Cooling method

Description

The present invention relates to a method and equipment for keeping articles, particularly foods, cold.

When food is displayed which has to be kept cool or cold it can be displayed in a refrigerated cabinet which has an open or glass or transparent plastic front. In conventional cabinets the food is displayed on shelves or decks and is cooled by cold air supplied from within the cabinet. The air is circulated through the cabinet using fans and the bulk of the air is directed into the display area as a jet which forms an air curtain across the cabinet opening. The air is then recirculated within the cabinet where it is cooled by a plate fin and tube heat exchanger containing a low temperature refrigerant with a saturated refrigerant temperature of approximately −7° C. The evaporator is normally in counterflow with the air, which enters the evaporator at approximately 5° C. and leaves at approximately −5° C, the exact temperatures will vary with the make and type of cabinet the temperature variations may be for example ±3K.

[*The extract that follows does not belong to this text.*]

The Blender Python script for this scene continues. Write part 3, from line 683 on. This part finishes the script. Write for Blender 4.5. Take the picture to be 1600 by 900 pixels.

It has been found that, in practice it is difficult to maintain display cabinets at low temperatures e.g. below 5° C. and as result food is stored on display at higher temperatures. This is because convection is, however not an effective cooling mechanism. This is due in part to the low heat transfer coefficient caused by low velocity air, but it is also because the air close to the cabinet front is warm due to air ingress. As a result convective cooling systems maintain a large spread of temperatures within the cabinet, with the higher temperature food near to the front opening. Lower food temperatures are achievable with conventional systems, however, this requires the use of lower temperature air, and because of the large temperature spread with the cabinet, low temperature air will lead to localised freezing of some food products and frost damage to food.

Providing more powerful cooling systems, as well as being expensive can lead to local freezing and ice formation so that defrosting is required.

Although the food is normally delivered to the cabinet at the required food storage temperature, cooling is required to offset gains to the food which are purely a result of radiant interchange between the food and the external supermarket/shop environment. The cooling load necessary to offset these gains is only a fraction of that delivered to the cabinet. At best this low heat transfer rate results in excessive energy use, high equipment costs and reduces food shelf life. At worst, the low efficiency can result in failure to meet food hygiene temperatures which can present food safety issues.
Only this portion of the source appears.